Bu tarz kişileri toplum içerisinde bulmak çok zor. Kişiler isteklerine göre öne çıkabiliyor ya da maneviyatına daha çok yönelip kimseye belli etmeyebiliyorlar.
Öne çıkanların azlığı ise öne çıkmak isteyen sahte öğretmenler için fırsat oluyor. Onlar yargılanmayacağını ve verdikleri bilginin doğruluğunu insanları küçük düşürerek ima ediyorlar.
İnsanoğlu istediği şeyleri sunan insanlara güveniyor. Peki güvenmek doğru mu? Risk taşıyor.
Hepimiz bu konuda biraz biraz kötü hissediyoruz. Çünkü çok fazla istismar edilmiş kişi var. Bu yüzden güvensizlik ve korku bizi ele geçiriyor. Hepiniz yaşadıklarınızı anlatabilirsiniz. Bakalım benim yazdıklarımla eşleşecek mi?

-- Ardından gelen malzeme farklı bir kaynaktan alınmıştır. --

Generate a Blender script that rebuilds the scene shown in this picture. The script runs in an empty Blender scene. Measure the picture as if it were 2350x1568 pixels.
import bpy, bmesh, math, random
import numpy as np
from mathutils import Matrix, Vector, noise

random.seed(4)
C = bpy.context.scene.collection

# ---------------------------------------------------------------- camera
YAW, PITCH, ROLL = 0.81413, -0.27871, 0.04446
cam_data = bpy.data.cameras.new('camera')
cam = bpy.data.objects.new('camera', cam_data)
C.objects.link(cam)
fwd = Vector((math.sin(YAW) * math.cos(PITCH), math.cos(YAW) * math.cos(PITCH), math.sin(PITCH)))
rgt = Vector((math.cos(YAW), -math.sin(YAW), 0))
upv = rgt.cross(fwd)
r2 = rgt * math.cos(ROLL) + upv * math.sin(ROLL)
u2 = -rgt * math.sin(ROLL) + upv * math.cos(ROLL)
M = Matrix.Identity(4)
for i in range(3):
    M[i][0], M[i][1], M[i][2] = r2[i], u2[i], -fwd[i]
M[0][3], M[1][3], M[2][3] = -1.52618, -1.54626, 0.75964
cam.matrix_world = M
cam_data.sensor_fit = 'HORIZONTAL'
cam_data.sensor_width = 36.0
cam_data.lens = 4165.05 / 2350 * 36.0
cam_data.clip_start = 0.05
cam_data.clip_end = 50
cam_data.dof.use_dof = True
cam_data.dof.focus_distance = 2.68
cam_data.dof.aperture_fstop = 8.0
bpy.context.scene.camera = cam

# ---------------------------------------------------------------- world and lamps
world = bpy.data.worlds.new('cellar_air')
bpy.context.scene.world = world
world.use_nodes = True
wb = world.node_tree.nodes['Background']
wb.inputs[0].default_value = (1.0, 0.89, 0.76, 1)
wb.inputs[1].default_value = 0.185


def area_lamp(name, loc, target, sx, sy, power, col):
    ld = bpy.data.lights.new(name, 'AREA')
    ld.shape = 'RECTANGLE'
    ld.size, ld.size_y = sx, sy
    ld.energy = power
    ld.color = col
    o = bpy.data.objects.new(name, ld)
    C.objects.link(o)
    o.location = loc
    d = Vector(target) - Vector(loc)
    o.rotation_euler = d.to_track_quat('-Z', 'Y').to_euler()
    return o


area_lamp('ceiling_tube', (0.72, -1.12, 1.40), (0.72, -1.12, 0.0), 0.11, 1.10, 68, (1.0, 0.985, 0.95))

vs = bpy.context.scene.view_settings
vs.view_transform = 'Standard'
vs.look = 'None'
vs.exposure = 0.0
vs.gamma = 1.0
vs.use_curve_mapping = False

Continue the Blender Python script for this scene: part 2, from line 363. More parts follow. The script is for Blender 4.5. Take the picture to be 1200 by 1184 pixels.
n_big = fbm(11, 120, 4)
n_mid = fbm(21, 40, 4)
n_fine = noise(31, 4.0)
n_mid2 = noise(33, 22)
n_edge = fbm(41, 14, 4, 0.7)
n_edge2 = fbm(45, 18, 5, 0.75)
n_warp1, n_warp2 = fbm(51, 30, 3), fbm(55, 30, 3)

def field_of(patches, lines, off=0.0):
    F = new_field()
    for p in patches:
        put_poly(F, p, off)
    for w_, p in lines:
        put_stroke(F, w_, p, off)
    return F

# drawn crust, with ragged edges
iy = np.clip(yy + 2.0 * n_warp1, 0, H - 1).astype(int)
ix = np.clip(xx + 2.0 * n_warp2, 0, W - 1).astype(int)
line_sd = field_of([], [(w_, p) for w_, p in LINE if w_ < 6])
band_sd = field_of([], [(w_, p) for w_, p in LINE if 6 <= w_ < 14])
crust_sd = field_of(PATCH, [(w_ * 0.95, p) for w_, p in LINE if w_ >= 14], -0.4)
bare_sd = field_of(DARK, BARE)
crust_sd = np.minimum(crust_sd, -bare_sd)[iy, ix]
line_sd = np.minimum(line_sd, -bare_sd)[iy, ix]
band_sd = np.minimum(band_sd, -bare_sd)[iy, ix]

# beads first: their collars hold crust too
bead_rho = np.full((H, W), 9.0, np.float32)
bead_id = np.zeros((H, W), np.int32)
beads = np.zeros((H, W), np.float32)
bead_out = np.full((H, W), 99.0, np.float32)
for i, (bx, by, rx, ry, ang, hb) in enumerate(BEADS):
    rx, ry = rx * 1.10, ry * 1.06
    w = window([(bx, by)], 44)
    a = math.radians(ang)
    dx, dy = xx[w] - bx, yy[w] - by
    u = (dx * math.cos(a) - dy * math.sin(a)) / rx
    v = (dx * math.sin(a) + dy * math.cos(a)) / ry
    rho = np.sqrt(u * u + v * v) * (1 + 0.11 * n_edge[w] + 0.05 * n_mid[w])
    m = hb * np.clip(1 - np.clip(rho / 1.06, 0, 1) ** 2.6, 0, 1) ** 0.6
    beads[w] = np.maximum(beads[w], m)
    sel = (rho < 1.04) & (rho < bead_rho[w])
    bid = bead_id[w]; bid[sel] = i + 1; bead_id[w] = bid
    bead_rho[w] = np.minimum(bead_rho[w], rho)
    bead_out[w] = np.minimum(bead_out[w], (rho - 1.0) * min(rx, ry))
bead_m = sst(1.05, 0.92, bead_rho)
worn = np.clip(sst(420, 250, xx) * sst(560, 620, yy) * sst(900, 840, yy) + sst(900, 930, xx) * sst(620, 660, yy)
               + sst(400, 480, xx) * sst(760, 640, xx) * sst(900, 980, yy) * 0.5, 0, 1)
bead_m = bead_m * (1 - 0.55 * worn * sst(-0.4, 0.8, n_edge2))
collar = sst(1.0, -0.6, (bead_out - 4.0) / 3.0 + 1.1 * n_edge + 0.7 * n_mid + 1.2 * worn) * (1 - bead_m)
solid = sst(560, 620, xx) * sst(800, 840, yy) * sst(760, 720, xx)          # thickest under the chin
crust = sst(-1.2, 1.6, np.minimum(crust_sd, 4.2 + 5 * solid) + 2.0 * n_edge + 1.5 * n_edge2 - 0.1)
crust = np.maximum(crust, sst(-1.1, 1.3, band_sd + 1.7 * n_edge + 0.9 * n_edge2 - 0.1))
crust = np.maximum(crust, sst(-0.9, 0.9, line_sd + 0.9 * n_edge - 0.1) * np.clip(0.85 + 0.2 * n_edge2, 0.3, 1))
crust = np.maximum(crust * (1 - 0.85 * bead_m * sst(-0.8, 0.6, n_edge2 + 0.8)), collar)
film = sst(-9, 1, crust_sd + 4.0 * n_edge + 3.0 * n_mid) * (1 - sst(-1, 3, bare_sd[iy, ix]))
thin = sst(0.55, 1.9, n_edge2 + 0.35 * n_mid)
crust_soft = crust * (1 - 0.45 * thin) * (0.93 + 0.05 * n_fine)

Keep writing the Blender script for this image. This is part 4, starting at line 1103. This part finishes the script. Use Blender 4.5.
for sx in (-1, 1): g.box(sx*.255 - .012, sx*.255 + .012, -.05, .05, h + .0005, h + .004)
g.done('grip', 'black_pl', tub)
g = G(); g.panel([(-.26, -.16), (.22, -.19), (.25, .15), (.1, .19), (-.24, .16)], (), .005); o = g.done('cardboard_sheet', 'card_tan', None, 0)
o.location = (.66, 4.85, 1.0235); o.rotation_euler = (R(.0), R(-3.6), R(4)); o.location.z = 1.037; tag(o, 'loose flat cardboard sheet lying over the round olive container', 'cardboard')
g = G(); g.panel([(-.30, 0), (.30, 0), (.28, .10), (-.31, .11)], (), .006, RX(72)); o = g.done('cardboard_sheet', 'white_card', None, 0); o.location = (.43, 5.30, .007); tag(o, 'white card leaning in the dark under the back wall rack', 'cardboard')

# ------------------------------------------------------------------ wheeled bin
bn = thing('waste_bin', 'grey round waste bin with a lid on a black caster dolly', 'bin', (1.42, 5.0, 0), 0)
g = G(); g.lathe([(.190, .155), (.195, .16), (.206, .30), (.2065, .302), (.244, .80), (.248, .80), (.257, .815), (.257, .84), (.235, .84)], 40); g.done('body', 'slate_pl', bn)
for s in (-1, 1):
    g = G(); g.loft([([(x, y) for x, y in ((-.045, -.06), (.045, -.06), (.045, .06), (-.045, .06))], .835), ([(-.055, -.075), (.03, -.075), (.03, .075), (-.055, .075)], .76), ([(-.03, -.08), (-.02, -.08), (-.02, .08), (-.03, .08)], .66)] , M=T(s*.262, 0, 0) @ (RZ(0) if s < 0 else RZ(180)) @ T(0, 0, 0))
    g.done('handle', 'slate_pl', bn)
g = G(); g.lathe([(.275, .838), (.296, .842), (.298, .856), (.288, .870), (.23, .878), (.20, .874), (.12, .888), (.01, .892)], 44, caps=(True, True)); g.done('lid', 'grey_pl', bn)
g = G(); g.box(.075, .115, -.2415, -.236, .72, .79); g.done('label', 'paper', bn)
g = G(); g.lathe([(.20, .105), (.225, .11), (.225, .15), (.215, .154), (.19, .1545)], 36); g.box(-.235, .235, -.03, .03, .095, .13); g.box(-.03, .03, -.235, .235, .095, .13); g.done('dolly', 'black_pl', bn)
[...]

Hiçbir şeye körü körüne inanmak doğru değildir. Size doğru geliyor ve güveneceğiniz biri olduğunu düşünüyorsanız zaten işaretler alacaksınız. Tam tersi içinde bu geçerli. Bu yazın dizisine başlarken sizi uyarmak istiyorum.
"Bu benim için de geçerli."
Kendi düşünceleriniz, sezgileriniz sizin en iyi rehberinizdir. Kimseye tamamen güvenmek doğru değil.
"Babama bile güvenmem." (atasözü)
Gerçek bir ruhani öğretmenle çalışmak acele etmemenizi öğretir. Onu adım adım test edebilirsiniz.
Öğrettiği şeyler sizin içinize yarıyorsa, kendinizi, hayatınızı ve başkalarının hakkındaki düşüncelerinizi olumlu hale getirdiyse, bu sizin değerlendirme adımınız olabilir.
Belli bir süre sonra kendinize bakın. Neler değişti?
Daha sevgi dolu, daha huzurlu ve daha tatmin olmuş halde misiniz? Mutlu musunuz?
Bana göre bunlar önemlidir. Kendimi asla birine adamam. Teslim olmam.
İlahi olanın rehberliği ile, sizin için neyin doğru olduğuna karar verecek nihai görüş sizin içinizde bulunuyor.
Sahte bir öğretmen size neler sunabilir?
"Bunu kimse bilmez." "Sana bunu öğretmem yasak ama yine de öğretiyorum."
Peki aksi ne olacak? İyi bir manevi rehber nasıl anlaşılır?
Hayatınız boyunca yaşayacak ve gelişeceksiniz. Kötü bir öğretmen ve iyi bir öğretmen konusunda söylediklerim sadece bana göre. Bu okullarda, iş yerlerinde ve ailede bile geçerli şeyleri barındırıyor. Hayatımız bir öğrenim okulu.
Bu yüzden gerçeği bulmak adına yürürken, kötü diye isimlendirdiğimiz çoğu şeyi iyi hissedebilmek adına yaşadığınızı unutmayın.
Başımıza gelen onca şeyin, aklımızdan geçenlerin bizim varoluşumuza katkısı olduğunu ve gerçeğin her zaman sadece "biz"de saklı olduğunu unutmayalım.
Buraya gelmek için hepimizin çektiği zorluklar, taşıdığı yükler ayaklarımızın güçlenmesi için bize yardımcı olan bir zırh görevi veriyor.
Yıkılmışlıklarımız, üzüntülerimiz, kırılmışlıklarımız bizi daha sağlam hale bürüyor. Bizler mevsimleri ceplerimizde taşıyanlarız.
Gerçeğin ne olduğu bile meçhulken kime güveneceğimiz konusunda tereddütlüysek, güvensizsek ve seçemiyorsak aynaya bakalım.
Gözlerimizin içerisindeki ışığın bize dünyanın her gününde, her zamanında yol gösterdiğini ve önce kendimize güvenmekle başlayacağımızı unutmayalım.
Baharın geldiğini bir sabah uyandığınızda yüzünüzdeki gülücükten anlamanız umuduyla... Sevgiler.